Apple Chief Executive Steve Jobs has allegedly answered yet another customer's e-mail with a terse reply, and this time the bespectacled corporate founder supposedly ended the exchange with some pithy advice on life itself:

"Retire, r... elax, enjoy your family. It is just a phone. Not worth it."

The subject of the exchange, as reported on the Boy Genius Report tech-news site Thursday morning, was Apple's responses to the iPhone 4's occasionally weaker reception when held left-handed.

On one hand, possibly defective products are serious business. Some iPhone 4 owners have filed a class-action lawsuit against Apple and AT&T over this reception issue. (Earlier in the reported exchange, Jobs reassured the customer: "Stay tuned. We are working on it.")

On the other hand, you don't see the same level of righteous indignation when it comes to other potentially buggy devices. A certain subset of the iPhone-using population seems to have determined that Apple's device is The. Best. Smartphone. Ever. And that may make the discovery of any flaw in it an agonizing, infuriating experience.

Jobs, in his own way, apparently was trying to let some air out of that overheated mindset with his "relax" comment. It is, after all, true: Sometimes a phone is just a phone, even if you waited hours in line to buy it.

Note all the weasel-worded adverbs in the above paragraphs? I can't prove Jobs wrote any of those lines, or any of the other messages supposedly sent by him -- many reproduced, with screenshots, on the "Emails from Steve Jobs" site.

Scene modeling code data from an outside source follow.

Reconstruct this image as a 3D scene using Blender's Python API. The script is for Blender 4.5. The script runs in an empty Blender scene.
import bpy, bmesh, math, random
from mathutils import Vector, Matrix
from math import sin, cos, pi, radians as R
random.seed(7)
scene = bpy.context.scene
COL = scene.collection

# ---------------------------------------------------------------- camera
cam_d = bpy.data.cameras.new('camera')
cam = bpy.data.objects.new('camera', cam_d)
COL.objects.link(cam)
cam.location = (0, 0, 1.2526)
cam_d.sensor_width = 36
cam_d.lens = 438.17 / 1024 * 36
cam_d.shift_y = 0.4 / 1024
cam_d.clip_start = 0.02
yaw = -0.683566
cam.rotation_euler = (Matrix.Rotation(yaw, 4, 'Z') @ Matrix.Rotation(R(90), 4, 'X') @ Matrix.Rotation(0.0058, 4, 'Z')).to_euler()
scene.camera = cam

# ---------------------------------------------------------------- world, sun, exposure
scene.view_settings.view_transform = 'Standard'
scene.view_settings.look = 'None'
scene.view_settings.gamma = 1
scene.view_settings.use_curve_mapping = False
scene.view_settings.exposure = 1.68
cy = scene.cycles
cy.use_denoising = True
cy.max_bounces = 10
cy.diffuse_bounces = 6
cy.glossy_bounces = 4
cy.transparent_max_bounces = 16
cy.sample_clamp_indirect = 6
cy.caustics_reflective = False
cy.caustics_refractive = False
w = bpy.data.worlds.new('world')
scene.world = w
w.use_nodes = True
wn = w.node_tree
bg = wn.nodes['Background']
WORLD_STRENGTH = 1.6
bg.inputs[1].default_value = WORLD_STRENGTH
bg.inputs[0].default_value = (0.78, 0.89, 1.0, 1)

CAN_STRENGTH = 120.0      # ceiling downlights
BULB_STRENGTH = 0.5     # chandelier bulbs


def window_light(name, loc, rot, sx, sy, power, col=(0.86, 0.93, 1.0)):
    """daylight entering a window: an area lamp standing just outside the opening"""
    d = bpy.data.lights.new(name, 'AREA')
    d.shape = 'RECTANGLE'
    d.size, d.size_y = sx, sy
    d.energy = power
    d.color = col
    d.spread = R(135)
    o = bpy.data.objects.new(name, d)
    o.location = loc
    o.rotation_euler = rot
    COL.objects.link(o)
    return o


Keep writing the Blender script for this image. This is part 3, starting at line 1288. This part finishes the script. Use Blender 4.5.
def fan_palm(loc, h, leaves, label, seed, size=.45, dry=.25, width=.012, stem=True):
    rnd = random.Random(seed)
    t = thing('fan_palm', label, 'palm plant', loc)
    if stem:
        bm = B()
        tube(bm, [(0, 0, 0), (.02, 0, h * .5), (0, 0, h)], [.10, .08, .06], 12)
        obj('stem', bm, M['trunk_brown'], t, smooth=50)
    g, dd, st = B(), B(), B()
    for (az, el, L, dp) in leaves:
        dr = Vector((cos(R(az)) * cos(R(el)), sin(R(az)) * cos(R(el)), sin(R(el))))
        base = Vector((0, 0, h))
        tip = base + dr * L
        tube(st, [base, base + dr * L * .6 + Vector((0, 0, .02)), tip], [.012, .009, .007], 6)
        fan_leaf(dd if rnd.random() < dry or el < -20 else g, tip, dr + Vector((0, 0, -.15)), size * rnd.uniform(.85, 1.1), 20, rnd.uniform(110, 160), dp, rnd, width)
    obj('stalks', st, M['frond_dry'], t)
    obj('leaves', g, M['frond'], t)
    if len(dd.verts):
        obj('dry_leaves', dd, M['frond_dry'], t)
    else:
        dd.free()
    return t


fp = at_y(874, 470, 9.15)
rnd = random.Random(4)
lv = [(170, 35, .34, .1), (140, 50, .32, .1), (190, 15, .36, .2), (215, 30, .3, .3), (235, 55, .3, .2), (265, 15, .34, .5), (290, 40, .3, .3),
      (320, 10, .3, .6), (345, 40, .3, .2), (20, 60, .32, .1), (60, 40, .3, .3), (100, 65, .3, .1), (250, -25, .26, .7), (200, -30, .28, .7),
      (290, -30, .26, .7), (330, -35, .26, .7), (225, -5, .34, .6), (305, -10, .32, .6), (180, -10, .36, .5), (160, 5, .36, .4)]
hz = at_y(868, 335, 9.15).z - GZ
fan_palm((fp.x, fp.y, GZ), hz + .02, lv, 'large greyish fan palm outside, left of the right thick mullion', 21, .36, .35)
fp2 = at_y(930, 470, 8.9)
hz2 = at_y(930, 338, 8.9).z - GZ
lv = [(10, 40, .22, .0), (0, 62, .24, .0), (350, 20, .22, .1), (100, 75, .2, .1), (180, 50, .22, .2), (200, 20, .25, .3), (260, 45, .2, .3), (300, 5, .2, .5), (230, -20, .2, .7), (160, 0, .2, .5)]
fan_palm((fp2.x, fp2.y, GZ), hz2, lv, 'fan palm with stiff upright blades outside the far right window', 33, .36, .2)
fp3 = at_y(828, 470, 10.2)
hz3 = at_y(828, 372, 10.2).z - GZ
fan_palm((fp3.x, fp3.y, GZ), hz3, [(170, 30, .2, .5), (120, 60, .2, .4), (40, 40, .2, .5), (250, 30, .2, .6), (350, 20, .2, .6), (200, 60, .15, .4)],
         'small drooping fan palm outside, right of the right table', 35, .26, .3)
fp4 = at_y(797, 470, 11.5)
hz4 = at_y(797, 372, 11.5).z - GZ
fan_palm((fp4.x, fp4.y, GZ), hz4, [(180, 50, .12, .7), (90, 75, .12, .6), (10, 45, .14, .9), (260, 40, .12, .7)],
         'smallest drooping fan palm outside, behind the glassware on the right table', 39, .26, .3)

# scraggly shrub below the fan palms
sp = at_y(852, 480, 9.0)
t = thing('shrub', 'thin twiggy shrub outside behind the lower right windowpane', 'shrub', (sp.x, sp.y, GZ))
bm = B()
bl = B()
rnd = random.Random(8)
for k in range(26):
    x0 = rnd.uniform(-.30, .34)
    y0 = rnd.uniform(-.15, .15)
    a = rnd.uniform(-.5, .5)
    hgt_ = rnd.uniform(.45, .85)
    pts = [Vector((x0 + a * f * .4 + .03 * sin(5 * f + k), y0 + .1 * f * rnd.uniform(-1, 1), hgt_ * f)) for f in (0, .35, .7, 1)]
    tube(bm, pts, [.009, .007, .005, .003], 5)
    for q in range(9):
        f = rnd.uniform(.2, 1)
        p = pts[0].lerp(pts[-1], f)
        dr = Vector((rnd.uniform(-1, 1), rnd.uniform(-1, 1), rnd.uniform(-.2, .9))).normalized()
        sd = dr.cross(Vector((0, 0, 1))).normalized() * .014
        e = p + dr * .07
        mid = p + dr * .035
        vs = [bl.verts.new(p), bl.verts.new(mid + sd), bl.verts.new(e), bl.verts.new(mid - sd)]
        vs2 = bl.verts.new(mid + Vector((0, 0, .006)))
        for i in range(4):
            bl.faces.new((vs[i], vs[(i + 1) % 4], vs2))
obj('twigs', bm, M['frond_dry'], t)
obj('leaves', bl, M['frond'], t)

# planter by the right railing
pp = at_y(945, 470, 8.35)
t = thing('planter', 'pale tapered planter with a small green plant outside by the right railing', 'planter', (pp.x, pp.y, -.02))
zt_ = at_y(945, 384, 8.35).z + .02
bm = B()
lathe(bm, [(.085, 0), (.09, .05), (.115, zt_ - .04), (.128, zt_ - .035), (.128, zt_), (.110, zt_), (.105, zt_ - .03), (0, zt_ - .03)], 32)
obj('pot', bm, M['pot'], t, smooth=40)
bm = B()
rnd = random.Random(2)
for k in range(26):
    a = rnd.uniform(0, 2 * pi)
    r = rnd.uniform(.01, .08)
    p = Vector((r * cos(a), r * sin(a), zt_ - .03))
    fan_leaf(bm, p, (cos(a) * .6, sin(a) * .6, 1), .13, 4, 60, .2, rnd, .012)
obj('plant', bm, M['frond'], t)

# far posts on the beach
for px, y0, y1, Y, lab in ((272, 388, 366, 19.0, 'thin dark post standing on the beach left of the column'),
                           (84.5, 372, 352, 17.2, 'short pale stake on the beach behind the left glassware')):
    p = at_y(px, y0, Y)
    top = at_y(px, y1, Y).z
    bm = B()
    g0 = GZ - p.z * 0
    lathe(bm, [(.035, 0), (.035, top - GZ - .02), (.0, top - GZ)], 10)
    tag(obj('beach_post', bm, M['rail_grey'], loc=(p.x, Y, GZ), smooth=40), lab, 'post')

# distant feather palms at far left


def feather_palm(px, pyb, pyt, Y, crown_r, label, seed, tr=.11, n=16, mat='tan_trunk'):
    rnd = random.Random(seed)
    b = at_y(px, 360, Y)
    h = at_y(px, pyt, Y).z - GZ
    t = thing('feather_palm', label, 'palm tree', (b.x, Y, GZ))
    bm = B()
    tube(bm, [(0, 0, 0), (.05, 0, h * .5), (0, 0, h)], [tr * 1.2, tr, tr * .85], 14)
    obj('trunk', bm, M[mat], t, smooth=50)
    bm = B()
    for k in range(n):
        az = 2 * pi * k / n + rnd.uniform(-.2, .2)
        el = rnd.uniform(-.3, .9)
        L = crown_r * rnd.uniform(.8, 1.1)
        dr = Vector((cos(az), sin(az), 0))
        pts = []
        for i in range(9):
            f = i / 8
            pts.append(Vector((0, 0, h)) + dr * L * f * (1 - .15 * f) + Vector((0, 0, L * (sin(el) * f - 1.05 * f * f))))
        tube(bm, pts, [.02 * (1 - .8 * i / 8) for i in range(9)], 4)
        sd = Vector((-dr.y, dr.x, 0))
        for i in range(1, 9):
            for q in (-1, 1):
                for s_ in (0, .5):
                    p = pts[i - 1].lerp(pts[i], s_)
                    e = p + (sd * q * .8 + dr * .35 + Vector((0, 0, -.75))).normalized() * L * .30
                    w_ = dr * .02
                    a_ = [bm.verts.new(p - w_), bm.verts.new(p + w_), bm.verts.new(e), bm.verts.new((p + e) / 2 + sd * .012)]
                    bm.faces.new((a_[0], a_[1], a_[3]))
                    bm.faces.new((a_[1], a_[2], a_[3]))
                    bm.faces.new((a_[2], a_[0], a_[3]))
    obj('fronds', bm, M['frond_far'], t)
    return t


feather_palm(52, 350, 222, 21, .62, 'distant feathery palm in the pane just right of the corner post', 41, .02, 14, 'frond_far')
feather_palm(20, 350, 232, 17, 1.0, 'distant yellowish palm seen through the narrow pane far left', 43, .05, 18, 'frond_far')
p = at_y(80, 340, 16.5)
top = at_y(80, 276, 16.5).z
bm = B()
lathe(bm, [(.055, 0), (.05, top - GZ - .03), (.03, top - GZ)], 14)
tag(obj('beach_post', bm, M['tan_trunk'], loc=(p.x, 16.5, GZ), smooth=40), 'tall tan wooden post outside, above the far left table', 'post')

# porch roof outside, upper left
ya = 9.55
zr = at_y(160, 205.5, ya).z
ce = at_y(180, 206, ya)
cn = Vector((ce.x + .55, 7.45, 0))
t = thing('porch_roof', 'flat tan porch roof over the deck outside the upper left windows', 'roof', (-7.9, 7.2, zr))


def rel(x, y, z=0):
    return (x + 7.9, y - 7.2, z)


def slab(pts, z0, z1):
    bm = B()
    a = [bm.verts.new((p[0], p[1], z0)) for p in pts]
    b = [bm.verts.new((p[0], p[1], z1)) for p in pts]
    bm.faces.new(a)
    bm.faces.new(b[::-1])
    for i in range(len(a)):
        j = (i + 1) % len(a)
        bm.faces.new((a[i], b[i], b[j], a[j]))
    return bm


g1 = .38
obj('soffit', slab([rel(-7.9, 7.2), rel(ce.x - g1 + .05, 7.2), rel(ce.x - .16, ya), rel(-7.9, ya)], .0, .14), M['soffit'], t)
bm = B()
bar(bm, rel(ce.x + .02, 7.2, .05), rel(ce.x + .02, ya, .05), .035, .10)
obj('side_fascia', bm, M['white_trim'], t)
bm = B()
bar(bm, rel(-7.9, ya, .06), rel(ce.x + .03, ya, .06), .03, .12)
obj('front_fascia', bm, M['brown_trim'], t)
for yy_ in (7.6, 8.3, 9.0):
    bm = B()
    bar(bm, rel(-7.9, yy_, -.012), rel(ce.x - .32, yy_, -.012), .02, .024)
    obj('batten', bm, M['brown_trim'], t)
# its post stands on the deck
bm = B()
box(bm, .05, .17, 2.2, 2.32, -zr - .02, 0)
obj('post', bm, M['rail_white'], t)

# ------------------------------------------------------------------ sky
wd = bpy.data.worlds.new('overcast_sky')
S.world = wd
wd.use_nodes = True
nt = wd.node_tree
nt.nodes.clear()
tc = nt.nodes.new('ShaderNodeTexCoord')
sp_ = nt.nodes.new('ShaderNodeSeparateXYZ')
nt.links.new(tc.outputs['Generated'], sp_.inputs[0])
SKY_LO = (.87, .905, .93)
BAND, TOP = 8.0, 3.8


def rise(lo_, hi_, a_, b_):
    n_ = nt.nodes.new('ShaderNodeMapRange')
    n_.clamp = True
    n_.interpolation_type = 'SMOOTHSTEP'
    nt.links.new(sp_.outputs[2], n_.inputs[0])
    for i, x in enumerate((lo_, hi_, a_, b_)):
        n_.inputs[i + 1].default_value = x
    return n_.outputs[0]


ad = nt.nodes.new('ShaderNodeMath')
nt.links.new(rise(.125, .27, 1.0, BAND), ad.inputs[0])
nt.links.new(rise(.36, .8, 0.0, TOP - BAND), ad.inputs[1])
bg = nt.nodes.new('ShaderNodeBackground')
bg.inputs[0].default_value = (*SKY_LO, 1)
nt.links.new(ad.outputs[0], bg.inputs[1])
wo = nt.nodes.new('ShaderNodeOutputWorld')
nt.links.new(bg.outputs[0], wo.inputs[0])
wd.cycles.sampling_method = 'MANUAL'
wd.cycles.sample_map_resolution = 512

And in this case, Jobs did not write that "It is just a phone" bit. BGR attributed it to the wrong person -- the customer, in a final bout of indignation, was suggesting that Jobs retire and relax. The site corrected its post this afternoon.

(To thicken the plot further, the Mac-news site AppleInsider reported that this individual, named as Richmond advertising executive Jason Burford, had offered his story for sale in an e-mail. Burford did not want to talk on the record about that when I called him this afternoon.)

Jobs could avoid this messiness by using a more public medium for his curt communications -- Twitter comes to mind -- but that doesn't seem to have crossed his mind.

I e-mailed Jobs myself for comment, but I'm not exactly checking my e-mail every 30 seconds for his response; he's a busy guy these days. I also e-mailed an Apple spokeswoman to ask whether she had any comment on her boss's habit of popping off an e-mail to random customers. Perhaps motivated by an intense desire to keep her job, she did not reply.

For all of those reasons, you shouldn't put too much emphasis on anything allegedly sent from Steve Jobs's iPad. Sometimes an e-mail is just an e-mail, and sometimes it's even less.